Some manufacturers said implementing a power standard will limit consumer choice and harm California retailers because consumers could simply buy TVs out of state or order them online. Industry representatives also have said the standards would force manufacturers to make televisions with poorer picture quality and fewer features than those sold elsewhere in the U.S.

The televisions sold in California may simply be the models that already meet the requirements. In many cases, those also happen to be the more expensive ones.

"It could drive up costs," said Dave Arland, who represents the plasma television industry. "The ones that are super energy efficient are the ones that are more pricey."

Energy Commission Chairwoman Karen Douglas downplayed any negative consequences for California consumers, saying she expects the industry to continually increase energy efficiency for a wider variety of models.

"These standards are making TVs better," she said.

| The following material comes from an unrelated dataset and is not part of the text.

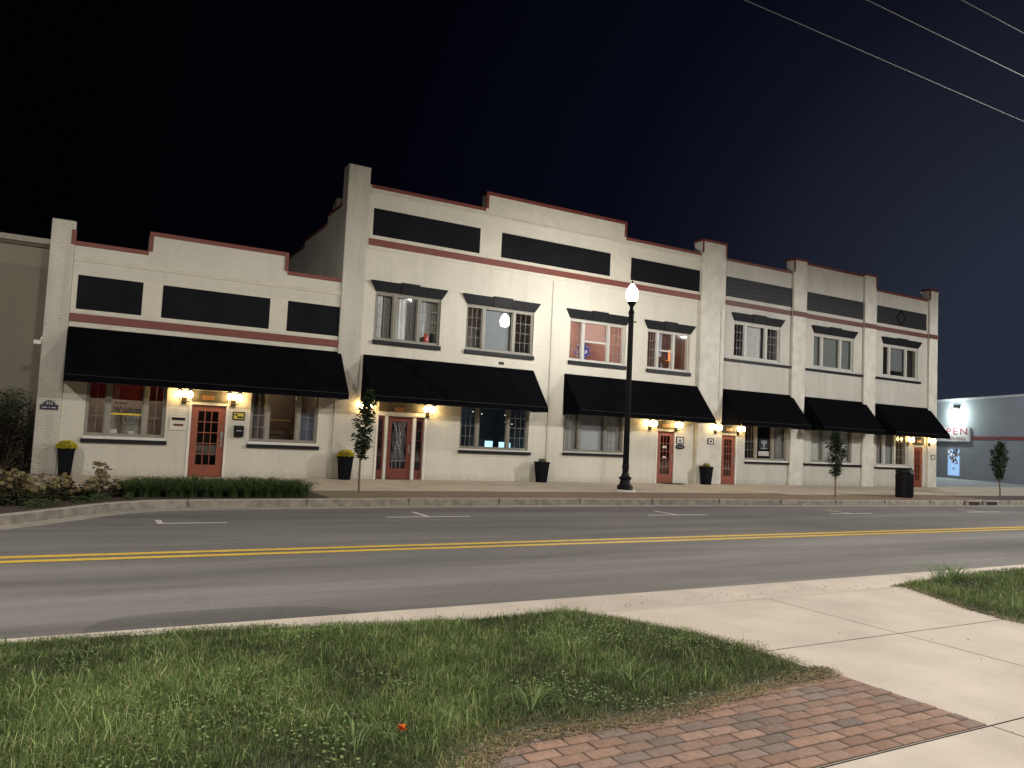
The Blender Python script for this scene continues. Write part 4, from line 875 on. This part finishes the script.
# ---- planters
def planter(x,label,flower,seed,fcol):
    t=thing('planter',label,'planter',(x,-.36,0),'tapered black planters along the facade')
    m=MB(); h=.72
    def ring(s,z): return [(x-s,-.36-s,z),(x+s,-.36-s,z),(x+s,-.36+s,z),(x-s,-.36+s,z)]
    m.add(ring(.145,.0)+ring(.195,h-.05)+ring(.21,h-.05)+ring(.21,h)+ring(.18,h)+ring(.17,h-.08),
      [(3,2,1,0)]+[(4*l+k,4*l+(k+1)%4,4*l+4+(k+1)%4,4*l+4+k) for l in range(5) for k in range(4)]+[(20,21,22,23)])
    obj('pot',m,M['pot'],t,bevel=.004)
    r=random.Random(seed); V=[];F=[];C=[]
    def quad(p,s,c,up=.5):
        a=r.uniform(0,6.28); u=Vector((math.cos(a),math.sin(a),r.uniform(-up,up))).normalized()*s; w=u.cross(Vector((r.uniform(-.5,.5),r.uniform(-.5,.5),1))).normalized()*s*.6
        n=len(V); V.extend([tuple(p-u),tuple(p-w),tuple(p+u),tuple(p+w)]); F.append([n,n+1,n+2,n+3]); C.extend([np.array(c)*r.uniform(.7,1.25)]*4)
    R_=.235 if flower>200 else .15; H_=.20 if flower>200 else .15
    for k in range(260):
        a=r.uniform(0,6.28); e=math.acos(r.uniform(0,1)); rr_=r.uniform(.5,1)
        quad(Vector((x+R_*math.sin(e)*math.cos(a)*rr_,-.36+R_*math.sin(e)*math.sin(a)*rr_,h-.03+H_*math.cos(e)*rr_)),.028,(.05,.09,.025))
    obj_f=tint_mesh('foliage',V,F,C,M['leaf'],parent=t); V=[];F=[];C=[]
    for k in range(flower):
        a=r.uniform(0,6.28); e=math.acos(r.uniform(.05,1))
        p=Vector((x+R_*1.04*math.sin(e)*math.cos(a),-.36+R_*1.04*math.sin(e)*math.sin(a),h-.01+H_*1.05*math.cos(e)))
        for q in range(4): quad(p,.03,fcol,.6)
    tint_mesh('blossom',V,F,C,M['leaf'],parent=t)
planter(0.0,'tapered black planter of full yellow mums at the far left pier',420,1,(.90,.80,.05))
planter(7.5,'tapered black planter of full yellow mums behind the thin tree',400,2,(.90,.80,.05))
planter(14.64,'tapered black planter with sparse flowers between the two long upper awnings',36,3,(.45,.38,.10))
planter(22.42,'tapered black planter with a few yellow flowers at the wide pier',90,4,(.70,.58,.03))

# ---- street lamp
def lamp(x,y,label,main=True):
    t=thing('street_lamp',label,'street lamp',(x,y,0))
    c=(x,y,0)
    obj('footing',MB().lathe([(.36,0),(.36,.05),(.34,.06)],(x,y,.005),24),M['white'],t)
    b=MB().lathe([(.25,.06),(.25,.16),(.235,.20),(.19,.22),(.165,.30),(.15,.36),(.20,.40),(.205,.44),(.13,.50),(.095,.62),(.115,.80),(.105,.85)],c,20)
    obj('lamp_base',b,M['iron'],t,smooth=False)
    obj('sticker',MB().add([(x+.03,y-.252,.09),(x+.20,y-.157,.09),(x+.20,y-.157,.15),(x+.03,y-.252,.15)],[(0,1,2,3)]),plain('yellow_sticker',(.6,.5,.08),.5),t)
    p=MB(); n=20; prof=[(.098,.84),(.082,5.7)]; vs=[]
    for r_,z in prof:
        for k in range(n*2):
            a=math.pi*k/n; q=r_*(1 if k%2 else .88); vs.append((x+q*math.cos(a),y+q*math.sin(a),z))
    N2=n*2; p.add(vs,[(k,(k+1)%N2,N2+(k+1)%N2,N2+k) for k in range(N2)])
    obj('pole',p,M['iron'],t)
    obj('collar',MB().lathe([(.085,5.65),(.10,5.70),(.075,5.78),(.05,5.84),(.07,5.92),(.13,6.0),(.15,6.04),(.15,6.07)],c,20),M['iron'],t)
    obj('bracket_stub',MB().tube([(x+.05,y,5.42),(x+.17,y,5.42),(x+.19,y,5.42)],[.018,.018,.03],8),M['iron'],t)
    obj('globe',MB().lathe([(.12,6.071),(.165,6.15),(.19,6.27),(.185,6.37),(.15,6.47),(.08,6.55),(.06,6.61)],c,20),M['globe'],t,smooth=True)
    obj('finial',MB().lathe([(.075,6.612),(.06,6.64),(.025,6.67),(.03,6.70),(.01,6.74),(.002,6.78)],c,12),M['iron'],t)
    return t
lamp(15.42,-4.12,'tall black street lamp with glowing acorn globe in front of the middle building')

# ---- utility poles with street lights: outside the picture on the near verge; they carry the wires and light the street
def upole(x,label,energy,arm=1,lc=(1,.95,.86),y=-17.9,wires=True,arm_dy=-1.3):
    yo=y; y=y+arm_dy
    t=thing('utility_pole',label,'utility pole',(x,y,0))
    obj('pole',MB().tube([(x,yo,-.2),(x,yo,10)],[.16,.12],12),M['bark'],t)
    if wires: obj('crossarm',MB().box(x-.06,x+.06,-17.78,-15.3,8.14,8.26),M['bark'],t)
    obj('light_arm',MB().tube([(x,yo+.1,8.9),(x,y+1.6,9.8),(x,y+1.9,9.8)],.03,8),M['metal'],t)
    h=obj('light_head',MB().box(x-.13,x+.13,y+1.8,y+2.4,9.73,9.86),M['metal'],t)
    obj('lens',MB().box(x-.09,x+.09,y+1.9,y+2.3,9.705,9.728),M['cobra'],h)
    l=bpy.data.lights.new('street_light','SPOT'); l.spot_size=math.pi; l.spot_blend=.24; l.energy=energy; l.color=lc; l.shadow_soft_size=.38
    q=bpy.data.objects.new('street_light',l); COL.objects.link(q); q.parent=t; q.location=(0,2.1+arm_dy,9.6); q.rotation_euler=(rad(5),0,0)
    return t
KE=dict(a=5900,b=4000)
upole(-8,'wooden utility pole with street light, left of the picture',KE['a'])
upole(16.9,'wooden utility pole with street light, right of the picture',KE['b'])
upole(38,'unseen wooden utility pole with a light added for the right building',13500,lc=(1,.97,.93))  # unseen pole; its light is added to brighten the right building
upole(2.4,'wooden utility pole with street light behind the camera',8200,y=-28.2,wires=False,lc=(1,.925,.83))
t=thing('alley_fill_lamp','unseen fill lamp added in the alley behind the right building corner','street lamp',(45,5,0)); obj('pole',MB().tube([(45,5,0),(45,5,8.2)],[.1,.07],12),M['iron'],t); obj('light_head',MB().lathe([(.22,8.2),(.3,8.3),(.05,8.45)],(45,5,0),14),M['iron'],t)  # unseen lamp added behind the corner to light the grey wall
l=bpy.data.lights.new('alley_fill_light','POINT'); l.energy=1500; l.color=(.86,.92,1); l.shadow_soft_size=.2
q=bpy.data.objects.new('alley_fill_light',l); COL.objects.link(q); q.parent=t; q.location=(0,0,7.8)
wm=plain('bare_cable',(.032,.032,.036),.8)
for y,z,lab in ((-15.62,8.3,'lowest overhead cable crossing the sky at upper right'),(-16.62,8.3,'middle overhead cable crossing the sky at upper right'),(-17.38,8.3,'topmost overhead cable in the upper right corner')):
    pts=[]
    for a,b_ in ((-34,-8),(-8,17.5),(17.5,46),(46,80)):
        for k in range(12): u=k/12; pts.append((a+(b_-a)*u,y,z-.0*4*u*(1-u)))
    o=obj('overhead_cable',MB().tube(pts,.0085,6),wm); tag(o,lab,'cable','overhead cables above the street')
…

The average plasma TV uses more than three times as much energy as an old cathode-ray tube set. Liquid-crystal display, or LCD, TVs guzzle less -- about 43 percent more energy than tube sets, according to a study by Pacific Gas & Electric Co., the state's largest utility. LCDs now account for about 90 percent of the 4 million TVs sold in California each year.

Under the rules adopted Wednesday, all new 42-inch television sets must use less than 183 watts by 2011 and less than 116 watts by 2013. That's considerably more efficient than flat-screen TVs placed on the market in recent years.

A 42-inch Hitachi plasma TV sold in 2007 uses 313 watts -- slightly more than the power consumed by five 60-watt light bulbs -- while a 42-inch Sharp Liquid-crystal display, or LCD, TV draws 232 watts, according to Energy Commission research.

Some televisions already meet the early standards imposed under the rule approved Wednesday. About three-quarters of the TVs -- more than 1,050 models -- sold today comply with the 2011 California standards, and more than 300 comply with the 2013 standard, according to the Energy Commission.

California has previously led the nation in setting efficiency requirements for dishwashers, washing machines and other household appliances as a way to address the state's growing electricity demand.

Utilities and environmental groups say the TV standards should head off steep increases in home electricity use and rising electric bills.

Each energy-efficient TV would save a household roughly $30 a year in lowered electricity costs. If all 35 million TVs watched in the state were replaced with more efficient sets, Californians would save $8.1 billion over 10 years, according to the Energy Commission report.

Televisions account for about 2 percent of California's overall electricity use. Requiring them to be more energy efficient would save enough electricity to power 864,000 single-family homes a year in California by 2023. That's enough for Anaheim, Burbank, Glendale and Palo Alto combined.

The electricity savings could help California meet the goals of its 2006 global warming law, which calls for the state to cut greenhouse gases 25 percent by 2020.

Gov. Arnold Schwarzenegger praised the commission's action as another signal of California's leadership on environmental matters. He noted that the state's per-capita electricity consumption has remained flat over the last three decades while energy consumption nationwide has increased.

"I applaud the commission for its hard work to enact these and other cost-effective energy efficiency standards that are not only great for the environment, but also good for consumers," the governor said in a statement.